これは推測ですが、森繁久弥は久松静児がいちばんお好みの監督だったのではないか。かつて石原慎太郎が森繁に「いちばんお好きな監督ってどなたですか?」と質問したとき、豊田四郎とかマキノ雅弘を挙げるかと一瞬次の言葉を待ったが、彼は沈黙した。この質問は直球過ぎて答えるのが難しかったのかもしれない。で、今にして思うと「久松さんですかねぇ」と答えそうな気がしている。

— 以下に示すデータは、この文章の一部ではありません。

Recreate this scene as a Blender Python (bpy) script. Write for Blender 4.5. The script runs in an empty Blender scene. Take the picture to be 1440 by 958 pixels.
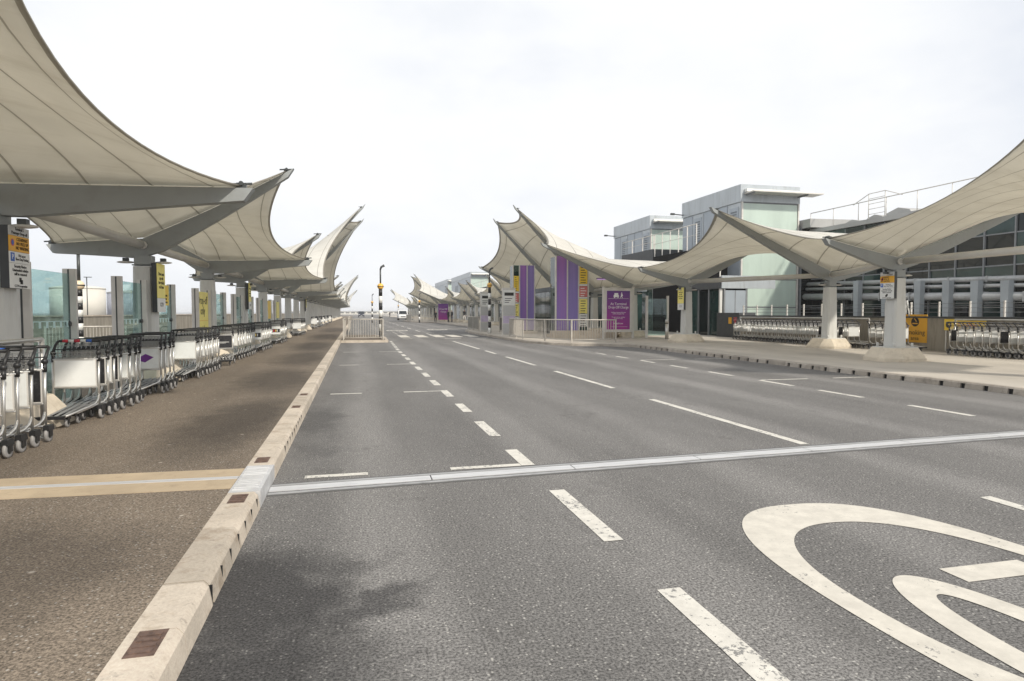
import bpy, bmesh, math, random
from mathutils import Vector, Matrix
random.seed(7)
S = bpy.context.scene
COL = S.collection
R = math.radians

# ---------------------------------------------------------------- materials
MATS = {}
def nodes_of(name):
    m = bpy.data.materials.new(name); m.use_nodes = True
    nt = m.node_tree
    return m, nt, nt.nodes["Principled BSDF"]

def N(nt, t, **kw):
    n = nt.nodes.new(t)
    for k, v in kw.items(): setattr(n, k, v)
    return n

def posn(nt, scale=(1, 1, 1)):
    g = N(nt, 'ShaderNodeNewGeometry')
    mp = N(nt, 'ShaderNodeMapping'); mp.inputs['Scale'].default_value = scale
    nt.links.new(g.outputs['Position'], mp.inputs['Vector'])
    return mp.outputs['Vector']

def noise(nt, vec, scale, detail=3, rough=.55):
    n = N(nt, 'ShaderNodeTexNoise'); n.inputs['Scale'].default_value = scale
    n.inputs['Detail'].default_value = detail; n.inputs['Roughness'].default_value = rough
    nt.links.new(vec, n.inputs['Vector'])
    return n.outputs['Fac']

def ramp(nt, fac, stops):
    r = N(nt, 'ShaderNodeValToRGB')
    el = r.color_ramp.elements
    while len(el) < len(stops): el.new(.5)
    for e, (p, c) in zip(el, stops):
        e.position = p; e.color = (c[0], c[1], c[2], 1) if not isinstance(c, (int, float)) else (c, c, c, 1)
    nt.links.new(fac, r.inputs['Fac'])
    return r.outputs['Color']

def mix(nt, fac, a, b, mode='MIX'):
    m = N(nt, 'ShaderNodeMix', data_type='RGBA', blend_type=mode)
    for sock, v in ((m.inputs[0], fac), (m.inputs[6], a), (m.inputs[7], b)):
        if hasattr(v, 'links'): nt.links.new(v, sock)
        elif isinstance(v, (int, float)): sock.default_value = v
        else: sock.default_value = (*v, 1)
    return m.outputs[2]

def bump(nt, p, h, strength=.3, dist=.01):
    b = N(nt, 'ShaderNodeBump'); b.inputs['Strength'].default_value = strength; b.inputs['Distance'].default_value = dist
    nt.links.new(h, b.inputs['Height']); nt.links.new(b.outputs['Normal'], p.inputs['Normal'])

def mat(name, c, rough=.6, metal=0, var=.12, scale=3., spec=.5, dirt=None, stretch=(1, 1, 1)):
    if name in MATS: return MATS[name]
    m, nt, p = nodes_of(name)
    v = posn(nt, stretch)
    f = noise(nt, v, scale, 4)
    d = [x * (1 - var) for x in c]; l = [min(1, x * (1 + var)) for x in c]
    col = ramp(nt, f, [(.3, d), (.7, l)])
    if dirt:
        f2 = noise(nt, v, scale * 2.3, 6, .7)
        k = ramp(nt, f2, [(.52, 0.), (.7, dirt[1])])
        col = mix(nt, k, col, dirt[0])
    nt.links.new(col, p.inputs['Base Color'])
    p.inputs['Roughness'].default_value = rough; p.inputs['Metallic'].default_value = metal
    p.inputs['Specular IOR Level'].default_value = spec
    MATS[name] = m
    return m

def smooth_mask(nt, vec, cx, cy, rx, ry, ang=0):
    mp = N(nt, 'ShaderNodeMapping', vector_type='TEXTURE')
    mp.inputs['Location'].default_value = (cx, cy, 0); mp.inputs['Rotation'].default_value = (0, 0, ang)
    mp.inputs['Scale'].default_value = (rx, ry, 1e6)
    nt.links.new(vec, mp.inputs['Vector'])
    ln = N(nt, 'ShaderNodeVectorMath', operation='LENGTH'); nt.links.new(mp.outputs[0], ln.inputs[0])
    return ln.outputs['Value']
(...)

久松静児監督作品には18本ほど出演している。特定の監督への出演本数で一番多かったのではないか。そればかりではない。森繁が自らプロダクションを起こしてまで映画化に漕ぎつけた「地の涯に生きるもの」は久松静児が監督している。
久松静児監督の作品では、森繁の出る「警察日記」が一番脂の乗り切った演出だったと思う。何度も観たくなる作品のひとつである。
峰京子が二役を演じていて、森繁と丹波哲郎が、そのどちらの女をも好きになる三角(四角?) 関係の愛憎劇は長谷川伸原作の味わいか。

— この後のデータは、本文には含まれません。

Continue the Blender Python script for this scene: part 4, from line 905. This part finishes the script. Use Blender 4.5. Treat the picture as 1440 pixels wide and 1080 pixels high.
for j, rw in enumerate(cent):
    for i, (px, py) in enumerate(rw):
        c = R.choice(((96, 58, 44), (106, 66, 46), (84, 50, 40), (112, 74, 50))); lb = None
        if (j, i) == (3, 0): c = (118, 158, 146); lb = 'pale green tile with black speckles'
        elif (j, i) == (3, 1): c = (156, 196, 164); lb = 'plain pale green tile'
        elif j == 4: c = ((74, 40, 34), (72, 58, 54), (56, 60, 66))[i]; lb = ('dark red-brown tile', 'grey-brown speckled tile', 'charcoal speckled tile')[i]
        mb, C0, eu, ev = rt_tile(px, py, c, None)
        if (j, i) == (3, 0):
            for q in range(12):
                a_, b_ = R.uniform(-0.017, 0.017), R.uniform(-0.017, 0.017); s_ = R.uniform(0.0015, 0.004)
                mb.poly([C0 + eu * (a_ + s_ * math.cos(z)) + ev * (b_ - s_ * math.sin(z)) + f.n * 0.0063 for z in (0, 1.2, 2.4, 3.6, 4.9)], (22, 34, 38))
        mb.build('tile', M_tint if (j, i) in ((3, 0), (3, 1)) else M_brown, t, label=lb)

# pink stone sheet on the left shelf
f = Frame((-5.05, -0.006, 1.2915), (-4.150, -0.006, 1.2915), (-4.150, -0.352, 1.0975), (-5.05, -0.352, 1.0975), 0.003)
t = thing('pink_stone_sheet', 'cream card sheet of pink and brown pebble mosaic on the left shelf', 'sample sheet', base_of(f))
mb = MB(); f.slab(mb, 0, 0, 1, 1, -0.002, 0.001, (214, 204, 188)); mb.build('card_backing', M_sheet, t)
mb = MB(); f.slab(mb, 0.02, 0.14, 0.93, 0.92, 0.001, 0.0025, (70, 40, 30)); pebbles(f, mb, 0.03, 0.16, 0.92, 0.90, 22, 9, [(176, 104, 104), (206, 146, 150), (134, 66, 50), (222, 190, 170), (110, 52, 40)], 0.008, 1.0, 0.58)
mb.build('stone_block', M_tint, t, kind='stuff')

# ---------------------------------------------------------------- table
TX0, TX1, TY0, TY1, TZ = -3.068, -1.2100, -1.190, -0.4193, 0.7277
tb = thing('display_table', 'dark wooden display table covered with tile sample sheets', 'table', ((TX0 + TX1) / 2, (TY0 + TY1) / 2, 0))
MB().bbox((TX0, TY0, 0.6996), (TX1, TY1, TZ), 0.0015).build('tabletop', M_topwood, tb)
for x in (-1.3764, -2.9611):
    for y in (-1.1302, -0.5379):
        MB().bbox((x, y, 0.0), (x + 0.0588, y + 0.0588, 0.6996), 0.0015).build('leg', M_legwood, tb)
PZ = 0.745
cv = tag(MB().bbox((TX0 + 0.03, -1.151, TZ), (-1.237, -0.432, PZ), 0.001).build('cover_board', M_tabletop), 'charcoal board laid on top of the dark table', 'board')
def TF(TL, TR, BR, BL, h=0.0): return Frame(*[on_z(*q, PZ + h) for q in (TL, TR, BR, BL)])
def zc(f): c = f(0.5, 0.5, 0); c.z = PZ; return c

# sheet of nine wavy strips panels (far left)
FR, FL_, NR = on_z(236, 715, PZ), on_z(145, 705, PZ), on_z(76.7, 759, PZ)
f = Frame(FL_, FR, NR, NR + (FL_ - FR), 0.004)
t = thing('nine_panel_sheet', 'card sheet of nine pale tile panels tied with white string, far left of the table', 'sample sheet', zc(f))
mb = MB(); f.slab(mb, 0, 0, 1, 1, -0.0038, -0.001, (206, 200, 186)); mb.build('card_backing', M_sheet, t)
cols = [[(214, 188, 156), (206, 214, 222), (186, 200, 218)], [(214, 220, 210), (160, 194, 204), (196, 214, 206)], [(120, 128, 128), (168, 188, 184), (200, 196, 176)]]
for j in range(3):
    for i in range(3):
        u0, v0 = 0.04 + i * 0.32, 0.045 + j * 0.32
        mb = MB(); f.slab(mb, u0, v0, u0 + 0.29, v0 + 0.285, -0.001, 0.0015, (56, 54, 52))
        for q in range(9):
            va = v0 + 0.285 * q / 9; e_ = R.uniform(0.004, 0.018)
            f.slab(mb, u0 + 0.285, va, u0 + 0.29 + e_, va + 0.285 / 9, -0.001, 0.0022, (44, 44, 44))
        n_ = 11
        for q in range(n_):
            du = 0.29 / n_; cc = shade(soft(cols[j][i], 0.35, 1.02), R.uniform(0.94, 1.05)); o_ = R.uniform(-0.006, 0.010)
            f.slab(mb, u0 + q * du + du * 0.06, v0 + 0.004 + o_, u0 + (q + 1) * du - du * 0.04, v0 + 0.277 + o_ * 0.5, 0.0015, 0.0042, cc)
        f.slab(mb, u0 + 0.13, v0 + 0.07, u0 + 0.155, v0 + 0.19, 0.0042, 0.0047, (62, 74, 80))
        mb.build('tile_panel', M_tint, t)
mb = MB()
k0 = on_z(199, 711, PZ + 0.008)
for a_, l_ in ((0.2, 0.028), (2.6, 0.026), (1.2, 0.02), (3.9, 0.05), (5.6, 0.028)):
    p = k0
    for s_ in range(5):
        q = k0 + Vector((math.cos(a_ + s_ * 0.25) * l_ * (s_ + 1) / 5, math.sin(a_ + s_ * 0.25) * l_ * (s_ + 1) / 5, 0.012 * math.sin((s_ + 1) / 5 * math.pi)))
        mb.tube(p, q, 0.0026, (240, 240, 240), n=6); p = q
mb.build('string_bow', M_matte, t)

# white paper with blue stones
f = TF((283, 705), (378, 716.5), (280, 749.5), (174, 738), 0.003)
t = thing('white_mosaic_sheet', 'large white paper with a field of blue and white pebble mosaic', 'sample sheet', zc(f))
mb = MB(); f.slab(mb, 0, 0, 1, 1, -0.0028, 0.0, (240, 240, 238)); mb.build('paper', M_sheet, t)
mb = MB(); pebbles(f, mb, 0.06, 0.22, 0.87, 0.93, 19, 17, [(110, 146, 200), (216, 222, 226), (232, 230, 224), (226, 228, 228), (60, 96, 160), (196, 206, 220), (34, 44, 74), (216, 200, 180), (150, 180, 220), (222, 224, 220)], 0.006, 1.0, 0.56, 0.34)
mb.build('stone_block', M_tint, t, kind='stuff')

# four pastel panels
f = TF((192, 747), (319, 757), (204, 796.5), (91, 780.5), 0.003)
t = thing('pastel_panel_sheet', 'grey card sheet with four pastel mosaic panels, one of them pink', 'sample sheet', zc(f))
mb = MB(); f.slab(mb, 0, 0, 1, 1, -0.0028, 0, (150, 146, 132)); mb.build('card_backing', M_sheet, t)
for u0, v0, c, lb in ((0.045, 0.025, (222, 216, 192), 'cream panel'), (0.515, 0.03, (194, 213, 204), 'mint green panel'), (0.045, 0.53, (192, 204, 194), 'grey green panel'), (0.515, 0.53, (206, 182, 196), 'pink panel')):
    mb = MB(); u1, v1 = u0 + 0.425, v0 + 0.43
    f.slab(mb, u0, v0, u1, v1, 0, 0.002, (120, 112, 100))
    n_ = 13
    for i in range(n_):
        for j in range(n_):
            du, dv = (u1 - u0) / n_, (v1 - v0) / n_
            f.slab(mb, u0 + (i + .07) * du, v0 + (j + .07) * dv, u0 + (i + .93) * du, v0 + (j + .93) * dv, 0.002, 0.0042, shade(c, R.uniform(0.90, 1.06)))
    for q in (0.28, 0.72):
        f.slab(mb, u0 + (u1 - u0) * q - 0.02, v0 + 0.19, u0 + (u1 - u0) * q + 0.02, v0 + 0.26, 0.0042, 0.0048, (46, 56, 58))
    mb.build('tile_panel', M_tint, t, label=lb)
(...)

峰京子の二役が物語の展開に深い意味を含んでいるのである。死んでしまった女と瓜二つの女を求める話は新藤兼人の「銀心中」や岩井俊二の「ラブレター」の核になる話で、ときどき映画で扱われるエピソードである。人間の想いとして、けっこう普遍的なのかもしれない。少なくとも「好みのタイプ」というのがある(男だけの話ではない)。
藤山寛美が生き生きとしていて面白かった。ブレイク直前の頃だと思う。